Dont fix on this SunPower panel. I am based in the UK and can obtain a number of different makes of 250 watt panels with the required footprint, you may be able to find alternatives. Junk your PWM controller, its possible that using it with the lithium battery could cause damage.

General comment. Your system is over complex and not necessary. Only use a MPPT controller with any panel you use. Connect all chargers and loads to one battery bank.

Mike

 

[Impatient]

Mike, I appreciate your responses. And Mr Sandal’s. Having some additional perspectives is invaluable!!! Any others?? Some advice will take time to sink in. I’ve been known to balk at certain advice, then agree later.

One thing that has driven me toward 2 strings was the “advice” to not combine new batteries with old, batteries of different capacities (or even brands), and of course, not combining chemistries. Originally I started with a single 103AGM, 2 yrs later was offered the 2x93’s for free, but thought they should be kept separated as advised. The original 103ah wouldn’t fit in the space under the floorboard, let alone all 3, but the 2x 93’s would. So it’s been 2 strings ever since. But I’m surprised at your “parallel all batteries” advice…given we are now talking Li & AGM. Wouldn’t there be a considerable imbalance in charging the two chemistries, potentially ruining the LiFePO prematurely? I’m not sure about all this…maybe…but this may take time to sink in…or may need more explanation..

Mike, Please mention a brand of 250+- watt panel in the 31”x61” range other than this refurbed SunPower. I tried searching, but no success. That would seriously change my sense of urgency/desperation. I’m also curious if there is a modern ~31”x31” panel with over ~110 watts. If so, obviously I could fit 2 of them, and potentially kill more birds with fewer stones.

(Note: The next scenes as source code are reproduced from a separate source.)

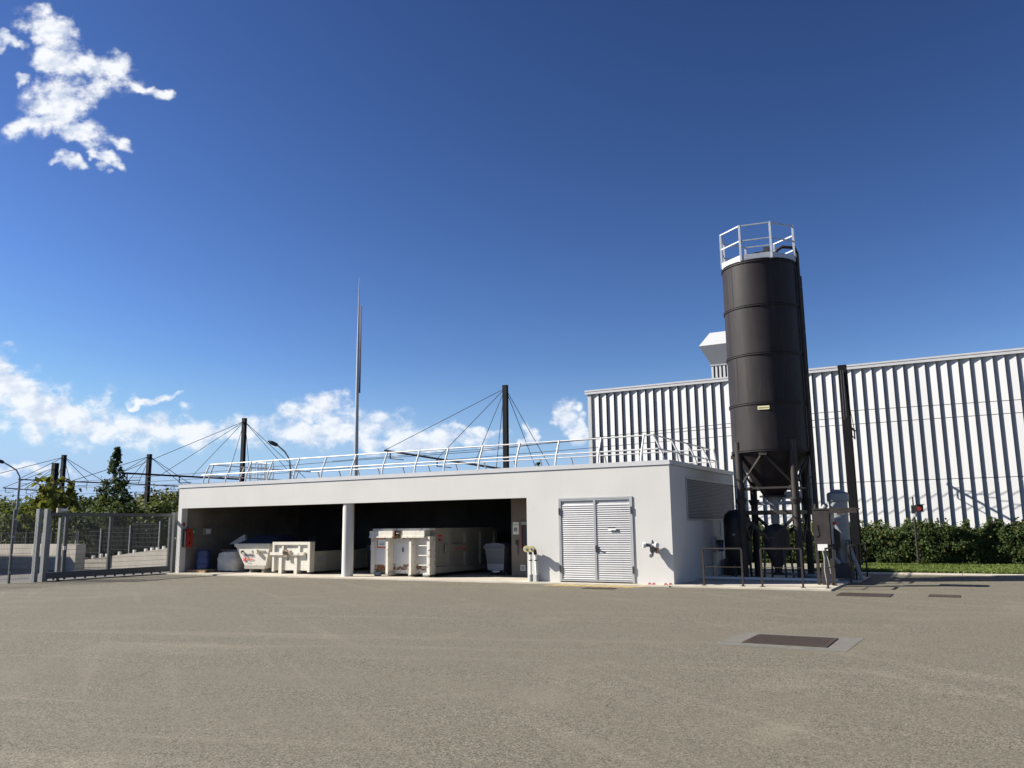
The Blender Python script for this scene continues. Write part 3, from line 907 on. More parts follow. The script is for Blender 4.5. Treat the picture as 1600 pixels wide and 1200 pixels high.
part(MB().box(bx0 + 0.02, bx1 - 0.02, by0 + 0.36, by0 + 0.43, 0.16, 0.30), 'sill_beam', 'container_rusty', B)
sg = part(MB().box(-22.13, -21.62, by0 + 0.102, by0 + 0.108, 1.18, 1.60), 'placard', 'orange_frame', B)
part(MB().box(-22.07, -21.66, by0 + 0.098, by0 + 0.1015, 1.25, 1.54), 'placard_face', 'sign_white', sg)
part(MB().box(-21.99, -21.74, by0 + 0.095, by0 + 0.0975, 1.32, 1.345).box(-21.99, -21.74, by0 + 0.095, by0 + 0.0975, 1.38, 1.40), 'placard_print', 'navy_print', sg)
for z in (0.52, 0.90, 1.28):
    part(MB().tube([(-19.96, by0 + 0.05, z), (-19.56, by0 + 0.03, z)], 0.016, 8).tube([(-19.96, by0 + 0.05, z), (-19.96, by0 + 0.40, z)], 0.014, 6), 'rung', 'container_white', B)
part(MB().box(-20.98, -20.95, by0 + 0.31, by0 + 0.36, 1.02, 1.2), 'latch', 'rubber', B)
for x in (-21.42, -20.42):
    part(MB().box(x - 0.06, x + 0.06, by0 + 0.05, by1 + 0.05, 0.09, 0.24), 'skid_rail', 'container_shaded', B)
for x, y in ((-22.1, by0 + 0.15), (-19.64, by0 + 0.15), (-22.1, by1 - 0.3), (-19.64, by1 - 0.3)):
    part(MB().cyl((x - 0.13, y, 0.14), (x + 0.13, y, 0.14), 0.09, n=18).box(x - 0.16, x - 0.135, y - 0.05, y + 0.05, 0.12, 0.26).box(x + 0.135, x + 0.16, y - 0.05, y + 0.05, 0.12, 0.26), 'roller', 'galvanised_dull', B)
# long side: rails, ribs and badge plate
part(MB().box(bx1 - 0.118, bx1, by0 + 0.42, by1, 1.80, 1.97), 'side_top_rail', 'container_shaded', B)
part(MB().box(bx1 - 0.118, bx1, by0 + 0.42, by1, 0.18, 0.42), 'side_bottom_rail', 'container_shaded', B)
for y in (28.95, 30.25, 31.5, 32.7):
    part(MB().box(bx1 - 0.118, bx1 - 0.02, y, y + 0.22, 0.42, 1.80), 'side_rib', 'container_shaded', B)
pl8 = part(MB().box(bx1 - 0.0185, bx1 + 0.01, 28.7, 30.3, 0.98, 1.30), 'badge_plate', 'container_shaded', B)
part(MB().cyl((bx1 + 0.0105, 29.52, 1.12), (bx1 + 0.014, 29.52, 1.12), 0.085, n=24), 'logo_disc', 'red_print', pl8)
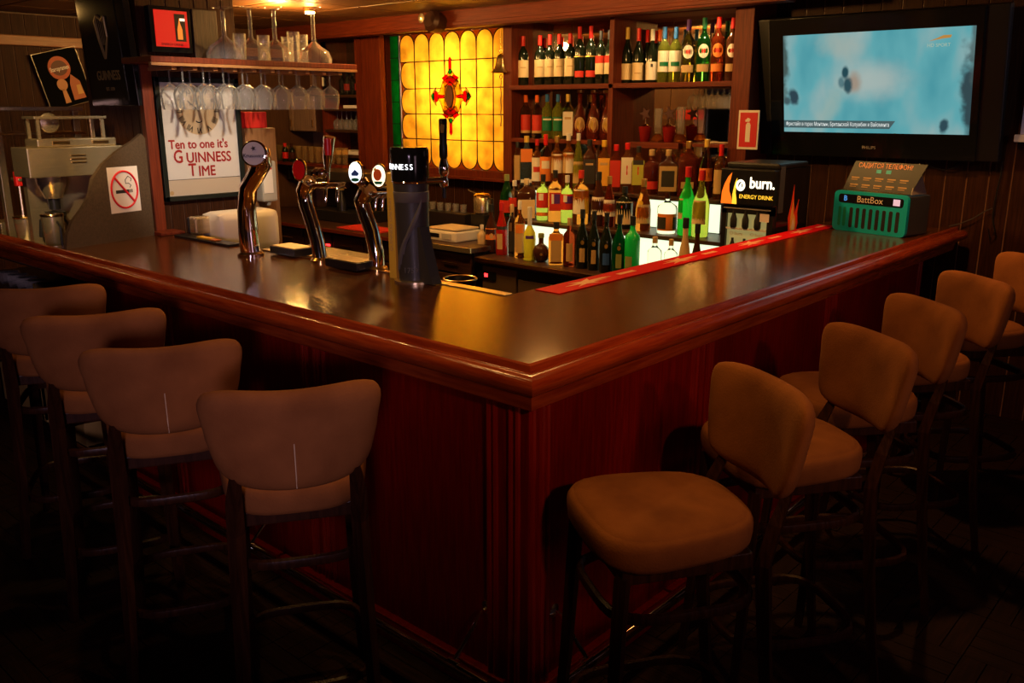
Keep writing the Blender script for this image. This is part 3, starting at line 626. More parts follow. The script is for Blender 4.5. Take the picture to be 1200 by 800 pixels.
bottle(855.5,22,97,13,3.72,ZA,'liq',G_BRN,REDP,[(.38,.60,LWH,1.6,0,'o'),(.45,.53,LRED,.6,0,'o'),(.16,.28,LTAN,1.0)],'near-black vermouth bottle with cream oval label beside the right post',G,'vermouth_bottle')
# middle left shelf
G='spirit bottles on the middle left shelf'; ZB=1.545
for px,d in ((616,'left'),(629,'right')):
    bottle(px,112,164,11.5,3.74,ZB,'liq',G_CL,ORP,[(.18,.55,LRED,1.0),(.12,.18,LTAN,1.0)],'clear spirit bottle with orange cap and red label, %s of the pair'%d,G)
for px,d in ((641,'left'),(653.5,'right')):
    bottle(px,111,164,11.5,3.74,ZB,'liq',G_YG,CBL,[(.18,.50,GREENP,1.0),(.42,.46,LWH,.8,0,'e')],'pale bottle with teal cap and green label, %s of the pair'%d,G)
bottle(665,111,164,12,3.74,ZB,'sq',G_CL,CYE,[(.08,.62,LWH,1.25),(.45,.50,LTAN,.8,0,'e')],'square clear bottle with tall pale label on the middle left shelf',G)
for px,d in ((679,'leftmost'),(695,'middle'),(711,'rightmost')):
    bottle(px,106,164,15,3.74,ZB,'drop',G_RB,GOLD,[(.14,.46,LTAN,1.5,0,'o'),(.20,.40,GOLD,1.0,0,'o')],'teardrop brandy bottle with gold oval label, %s of three'%d,G,'brandy_bottle',.05)
# upper step row
G='spirit bottles on the upper step'; ZC=1.20; YC=3.52
rowC=[(606.5,167,8,'sq',G_CL,INK,[(.1,.7,LTAN)],'narrow square bottle with long tan label at the far left of the upper step'),
(617,160,14,'sq',G_BL,CYE,[(.48,.75,LOR),(.05,.12,LWH)],'blue glass bottle with orange upper label on the upper step'),
(629,164,11,'liq',G_AM,REDP,[(.10,.62,LWH),(.3,.42,LRED,.7,0,'e')],'amber bottle with maroon cap and white label on the upper step'),
(639,158,12,'liq',G_CL,RED,[(.1,.58,LOR),(.35,.5,LWH,.7,0,'e')],'clear bottle with bright red cap and orange label on the upper step'),
(652,160,13,'liq',G_AM,GOLD,[(.28,.66,LWH,.8,.2),(.28,.66,LTAN,.3,-.7)],'amber bottle with gold cap and slanting white label on the upper step'),
(665.5,157,13,'liq',G_AM,CWH,[(.28,.66,LWH,.8,.2),(.28,.66,LTAN,.3,-.7)],'amber bottle with white cap and slanting white label, left of its pale neighbour'),
(677,157,11,'slope',G_YG,CWH,[(.1,.5,LTAN)],'yellowish sloping bottle with white cap on the upper step'),
(690,164,14,'sq',G_BRN,INK,[(.12,.62,LDK),(.5,.54,LTAN,.8,0,'e')],'black square whiskey bottle with black label on the upper step'),
(707,165,14,'sq',G_AM,YEL,[(.1,.66,mat('honey_label',(.85,.42,.04),.5)),(.52,.57,LTAN,.8,0,'e')],'square whiskey bottle with honey-yellow label on the upper step'),
(721,170,14,'sq',G_RB,RED,[(.1,.68,LRED)],'square whiskey bottle with plain red label on the upper step'),
(734,168,14,'sq',G_AM,RED,[(.18,.72,LWH),(.36,.56,LRED,.9,0,'o')],'square bourbon bottle with white label and red seal'),
(747,172,14,'sq',G_AM,INK,[(.18,.72,mat('lime_label',(.5,.5,.06),.5)),(.4,.58,LRED,.9,0,'o'),(.62,.72,LDK,1.1,0,'e')],'square bourbon bottle with yellow-green label and red seal'),
(762.5,176,17,'liq',G_RB,LTAN,[(.12,.30,LRED)],'red-brown whisky bottle between the seal-labelled pair and the wide square one'),
(782,176,21,'sq',G_BRN,LTAN,[(.1,.66,LTAN),(.2,.56,LDK,.9,0,'e')],'wide square brown whiskey bottle with dark framed label'),
(805,166,20,'sq',G_RB,GOLD,[(.16,.28,LTAN,.35,-.4),(.16,.28,LTAN,.35,.4)],'broad dark decanter bottle with two small tan labels'),
(826,164,15,'slope',G_CL,CYE,[(.30,.52,LOR)],'clear sloping bottle with orange label near the right end of upper step'),
(843,170,13,'liq',G_AM,RED,[(.1,.55,LTAN)],'amber bottle with tall red neck capsule at the right end of upper step')]
for px,yt,wp,k,g_,c_,l_,d_ in rowC:
    bottle(px,yt,222,wp,YC,ZC,k,g_,c_,l_,d_,G,capf=.2 if px in(639,843) else .12)
# lower step row
G='spirit bottles on the lower step'; ZD=.985; YD=3.24
rowD=[(594,205,15,'slope',G_GRN,LGR,[(.1,.4,LRED)],'dark green liqueur bottle with red label at the left end of the lower step'),
(603,212,12,'liq',G_CL,CWH,[(.3,.55,LRED)],'clear bottle with red label band beside the green liqueur bottle'),
(617,210,20,'sq',G_BRN,LCR,[(.02,.50,LCR)],'squat dark bottle with wide cream label and cream cap on the lower step'),
(636,205,14,'liq',G_YG,INK,[(.28,.62,LRED),(.45,.60,LWH,.35,-.3,'e'),(.1,.18,LOR)],'pale cognac bottle with red V-marked label, leftmost of three'),
(650,200,14,'sq',G_AM,INK,[(.22,.58,LRED),(.36,.55,PURP,.6,.3,'e'),(.36,.55,LWH,.25,-.35,'e')],'orange cognac bottle with red and violet label, middle of three'),
(664,206,13,'liq',G_YG,CWH,[(.28,.62,LRED),(.42,.58,PURP,.6,.3,'e'),(.45,.6,LWH,.3,-.3,'e')],'pale cognac bottle with violet corner label, rightmost of three'),
(680,200,17,'liq',G_AM,LRED,[(.20,.66,LWH,.9,-.3),(.20,.66,YEL,.4,.9)],'whisky bottle with red cap and white and yellow label on the lower step'),
(700.5,202,15,'slope',G_BRN,INK,[(.22,.55,LWH)],'dark brown whisky bottle with white label, left of the gold-capped one'),
(713,207,13,'slope',G_RB,GOLD,[(.22,.55,LWH)],'red-brown whisky bottle with gold cap and white label on the lower step'),
(731,219,18,'liq',G_DK,INK,[(.12,.66,LCR),(.5,.58,LRED,.15,-.3,'o')],'dark green whisky bottle with large cream label on the lower step'),
(753,210,16,'slope',G_AM,GOLD,[(.15,.52,LTAN,1.0),(.5,.60,YEL,.7,-.4,'o')],'golden bottle with tan label and round yellow tag on the lower step'),
(781,226,21,'liq',G_CL,G_BRN,[(.08,.5,LOR,1.1),(.12,.42,LDK,.5,-.6,'e'),(.12,.42,LDK,.3,.9,'e')],'wide clear bottle half full of orange spirit before the lit panel'),
(803.5,196,18,'burg',G_BR,REDP,[(.25,.55,LTAN,.4,-.9)],'tall bright green bottle before the right lit panel'),
(820,200,18,'burg',G_YG,REDP,[(.2,.56,LCR,.9,-.3)],'yellow-green whiskey bottle with cream label right of the bright green one')]
for px,yt,wp,k,g_,c_,l_,d_ in rowD:
    bottle(px,yt,268,wp,YD,ZD,k,g_,c_,l_,d_,G,capf=.14)
# worktop row
G='bottles on the back counter edge'; ZE=.746; 
rowE=[(565,264,9.5,2.98,'liq',G_CR,CWH,[(.1,.7,LCR)],'small cream bottle at the left end of the back counter row'),
(576,240,13,2.99,'burg',G_BRN,INK,[(.28,.52,LOR),(.3,.42,LTAN,.6,0,'o')],'dark cream-liqueur bottle with orange oval label beside the red bottle'),
(588,238,12.5,2.96,'slope',G_RD,REDP,[(.12,.42,LTAN,.5,-.4),(.5,.56,LDK)],'red bitter bottle with dark band near the left of the counter row'),
(600,240,9,2.96,'liq',G_CL,LTAN,[(.1,.5,LDK,.8)],'slim clear bottle with dark label right of the red bottle'),
(609,236,11,2.94,'liq',G_AM,CWH,[(.1,.62,LTAN),(.45,.6,LOR,.8,0,'e')],'pinkish bottle with tan label left of the yellow liqueur'),
(620.5,243,13,2.91,'slim',G_YE,CWH,[(.42,.48,PURP,.7,0,'e')],'slender bright yellow liqueur bottle with white neck'),
(634,274,18,2.92,'round',G_BRN,LGR,[(.25,.35,GOLD,.3,0,'o')],'small round dark brown liqueur bottle with olive cap'),
(651.5,261,16,2.91,'sq',G_AM,INK,[(.08,.60,LTAN,1.0),(.60,.76,LOR)],'orange-shouldered square bottle with tan label and black stopper'),
(667,256,13,2.90,'liq',G_RB,LTAN,[(.12,.5,LTAN,.5)],'rosy brown bottle right of the orange-shouldered one'),
(682,246,14,2.90,'burg',G_DK,INK,[(.12,.36,LTAN,.4),(.42,.5,GOLD,.5,0,'o')],'dark herbal liqueur bottle, leftmost of four dark ones'),
(695.5,248,14,2.90,'burg',G_DK,INK,[(.12,.36,LTAN,.35),(.42,.5,GOLD,.5,0,'o')],'dark herbal liqueur bottle, second of four dark ones'),
(710,250,14,2.88,'burg',G_DK,INK,[(.14,.34,BLUEP,.5),(.42,.5,GOLD,.5,0,'o')],'dark bottle with small blue label, third of four dark ones'),
(725,252,15,2.88,'burg',mat('dark_green_glass',(.0,.05,.015),.08),INK,[(.12,.36,LGR,.4),(.42,.5,GOLD,.5,0,'o')],'dark green bottle with olive label, last of four dark ones'),
(740.5,254,16,2.90,'liq',mat('fluorescent_green',(.01,.62,.10),.25,trans=.15),INK,[(.12,.34,LGR,.5,-.5)],'bright green liqueur bottle at the end of the dark ones'),
(767,278,15,2.95,'liq',G_CL,LTAN,[(.1,.3,LTAN,.4,-.4)],'clear bottle before the glowing white panel, left one'),
(786,281,14,2.95,'liq',G_CL,LTAN,[(.1,.3,GREENP,.4,-.4)],'clear bottle before the glowing white panel, right one'),
(802,256,18,2.88,'skirt',G_CR,INK,[(.08,.2,LTAN,.6)],'cream liqueur bottle with black cap beside the red runner'),
(816,263,16,2.90,'skirt',G_BRN,INK,[],'flared black bottle right of the cream liqueur bottle')]
for px,yt,wp,Y_,k,g_,c_,l_,d_ in rowE:
    bottle(px,yt,300,wp,Y_,ZE,k,g_,c_,l_,d_,G,capf=.14 if px!=620.5 else .34)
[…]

And unless there is new info, I vote for an MPPT…it’s marginal with current 160w panel, but gets very compelling anywhere above that. I’m still thinking of keeping the CTEK for DC-DC charging duty only, but still scratching head on how to charge both strings from solar. Yeah, if money weren’t an issue, I would probably have bought 3 ReLion 80w for under the floorboard, and ditched the 2 string approach. Would be great…until it wasn’t, someday. I considered some of the physically smaller (and cheaper) 100ah LiFePO’s but given the temp range for that location (near muffler, and outside heated cabin), I don’t trust any battery that does not have absolute top notch BMS temp protection. Another reason to have a 2nd string (in the heated cabin, not near muffler).

So what panel is still a major question??? And how to connect things? To what controller(s), to what batteries??? That’s all.

I’ve somewhat entertained 2 MPPT controllers, one for each string…one programmed for LiFe, the other for AGM…or only one MPPT with a profile friendly to both chemistries, switchable between both strings…lower float voltage, really not sure if should limit absorption time (sounds potentially better at the moment). Potentially waiting 1 or 2 yrs before replacing 186ah string also sounds good to me —$$$.